The Project has released a report, America's Top Five Deadliest Prosecutors: How overzealous personalities drive the death penalty.

It analyses the records of five prosecutors - only one of whom remains in office - saying they epitomise an over-aggressive and reckless style of prosecution.

"These prosecutors are evidence that the application of the death penalty is - and always has been - less about the circumstances of the offence or the characteristics of the person who committed the crime, and more a function of the personality and predilections of the local prosecutors entrusted with the power to seek the ultimate punishment," the report says.

Between them the five prosecutors obtained 440 death sentences, with former Harris County (Texas) prosecutor Johnny Holmes leading the list at 201 death sentences in 21 years in office.

Described by the report as "the worst of the worst", Robeson County (North Carolina) prosecutor Joe Freeman Britt is apparently listed in the Guinness Book of World Records as "the deadliest prosecutor in America". At one point, one out of every 25 death row inmates in the United States had been prosecuted by Britt, and a person in Robeson County was 100 times more likely to be sentenced to death than a randomly selected person in the United States.

"One of the most remarkable findings from our research is the fact that once these prosecutors and their protégés left their positions, death sentences dramatically declined in these jurisdictions - a pattern that has only become clear in the years since their departures," the report says.
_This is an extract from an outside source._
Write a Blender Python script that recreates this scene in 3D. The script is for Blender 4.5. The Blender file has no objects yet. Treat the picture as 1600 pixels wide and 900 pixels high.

Listing five "runners-up" who didn't make the five deadliest prosecutor list, and another "three to watch", the report says the profiles demonstrate that the death penalty has been, and continues to be, a personality-driven system with very few safeguards against misconduct and frequent abuse of power: "a fact that seriously undermines its legitimacy".

The Fair Punishment Project says it uses legal research and educational initiatives to ensure that the US justice system is fair and accountable.

It is a joint initiative of the Harvard Law School's Charles Hamilton Houston Institute for Race & Justice and its Criminal Justice Institute.